Un personaje misterioso surgió. Su voz resonaba con autoridad y sus constantes invitaciones a la conversión hacían eco en las conciencias de quienes le escuchaban. El mensaje era claro: había que preparar el camino, enderezando los senderos de la propia vida para recibir al Enviado de Dios.
La austeridad y la autoridad de aquél hombre llamaban la atención de todos y eran muchedumbre los que acudían a recibir de sus manos el bautismo. Era diferente a los otros maestros, no le interesaba el lujo en el comer ni en el vestir, no disfrazaba la verdad (ni siquiera ante el rey Herodes, a quien abiertamente denunciaba), no se apegaba al externo cumplimiento de una ley, sino que invitaba a la conversión del corazón. “¿No será él el Mesías?”, Pregunta el pueblo, pero Juan se apresura a declarar: “… detrás de mí viene alguien más poderoso que yo, al que no soy digno ni de desatarle la correa de las sandalias”.
Hoy la liturgia de la Iglesia pone ante nuestros ojos la escena del Jordán. Acerquémonos a ella y descubramos, bajo la guía del Espíritu Santo, algunas enseñanzas para nuestra vida:
Juan estaba en el Jordán y Jesús se acerca para recibir el bautismo, Juan se resiste y Jesús le convence de que “así debe ser”. Al agua del Jordán baja Jesús, el que es por excelencia puro, el Cordero de Dios destinado a purificar con su sangre a la humanidad entera; Juan bautiza a Jesús, el siervo a su Señor, ¡un hombre bautiza a Dios!
El evangelista insiste en que en aquel momento Jesús estaba orando; y es que el Señor es hombre y maestro de oración y cada momento de su vida se encuentra acompañado de la dulce presencia del padre, a quien dirige sus gemidos, sus palabras o simplemente su silencio.

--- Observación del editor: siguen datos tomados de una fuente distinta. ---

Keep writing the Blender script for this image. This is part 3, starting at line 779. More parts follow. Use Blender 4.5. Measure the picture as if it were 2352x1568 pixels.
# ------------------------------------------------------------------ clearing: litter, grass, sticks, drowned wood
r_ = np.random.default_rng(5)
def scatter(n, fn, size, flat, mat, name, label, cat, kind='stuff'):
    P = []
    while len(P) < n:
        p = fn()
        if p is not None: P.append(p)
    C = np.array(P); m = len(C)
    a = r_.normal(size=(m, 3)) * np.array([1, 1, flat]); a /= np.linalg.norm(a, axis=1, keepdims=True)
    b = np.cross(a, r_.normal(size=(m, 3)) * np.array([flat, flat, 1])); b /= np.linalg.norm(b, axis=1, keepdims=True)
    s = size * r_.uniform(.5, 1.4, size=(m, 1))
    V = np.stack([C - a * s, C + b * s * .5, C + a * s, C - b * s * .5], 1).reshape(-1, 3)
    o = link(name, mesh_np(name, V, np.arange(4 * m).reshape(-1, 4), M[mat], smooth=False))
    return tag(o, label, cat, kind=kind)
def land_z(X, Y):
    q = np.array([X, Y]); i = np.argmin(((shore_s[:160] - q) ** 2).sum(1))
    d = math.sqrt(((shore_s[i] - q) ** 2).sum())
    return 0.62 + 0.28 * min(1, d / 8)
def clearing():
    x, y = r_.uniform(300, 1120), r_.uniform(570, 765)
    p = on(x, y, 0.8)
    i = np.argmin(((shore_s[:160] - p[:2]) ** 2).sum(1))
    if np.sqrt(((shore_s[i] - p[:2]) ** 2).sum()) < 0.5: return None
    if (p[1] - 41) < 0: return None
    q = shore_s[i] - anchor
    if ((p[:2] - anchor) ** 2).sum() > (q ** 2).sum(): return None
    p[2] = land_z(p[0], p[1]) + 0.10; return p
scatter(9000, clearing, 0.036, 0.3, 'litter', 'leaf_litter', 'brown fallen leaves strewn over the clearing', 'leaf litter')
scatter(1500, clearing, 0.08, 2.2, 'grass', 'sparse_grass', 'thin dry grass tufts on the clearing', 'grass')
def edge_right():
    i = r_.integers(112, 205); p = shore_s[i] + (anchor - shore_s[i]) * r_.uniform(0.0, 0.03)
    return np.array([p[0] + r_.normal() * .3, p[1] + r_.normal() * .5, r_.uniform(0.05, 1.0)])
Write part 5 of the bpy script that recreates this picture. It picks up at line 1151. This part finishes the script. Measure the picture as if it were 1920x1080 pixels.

El agua baja de las manos del bautista, el Espíritu Santo desciende y la voz del Padre se deja oír: “Tú eres mi Hijo, el predilecto, en ti me complazco”. La encarnación del Verbo Eterno ya había sido manifestada a Israel en la figura de los pastores la noche de Navidad; el nacimiento del Hijo de Dios había sido dado a conocer a todas las naciones en la figura de los magos, a través de una estrella con brillo peculiar; en esta ocasión Dios se manifiesta al mundo como familia, comunidad de amor profundamente comprometida con el vivir cotidiano de su pueblo y con sus aspiraciones de libertad. El Hijo es bautizado, el Espíritu se deja ver y se escucha la voz del Padre.
Jesús no tenía necesidad de bautizarse, tal vez lo hizo para participar públicamente de las ansias de libertad del pueblo, tal vez para santificar las aguas por el contacto con su cuerpo, tal vez para crear la escena en la que se manifestaría la Trinidad, no lo sabemos; pero si hay algo de lo que podemos estar seguros es que no lo hizo para enseñarnos que debemos recibir el bautismo a los 30 años, como suelen afirmar algunos. El Bautismo es un don, un regalo de Dios, el inicio de la vida divina en el hombre, el momento sublime en el que dejamos de ser creaturas para convertirnos en hijos de Dios, la puerta por la que entramos a la Gracia. Afirmar que hay que pedir permiso y consentimiento a un niño para administrarle el Bautismo es lo mismo que afirmar la necesidad de pedir autorización al recién nacido para proporcionarle la vacuna contra la Hepatitis. Valoremos el Bautismo recibido, redescubramos (o descubramos por vez primera) lo que significa ser bautizados y brindemos a nuestros pequeños este grandioso sacramento. Feliz domingo.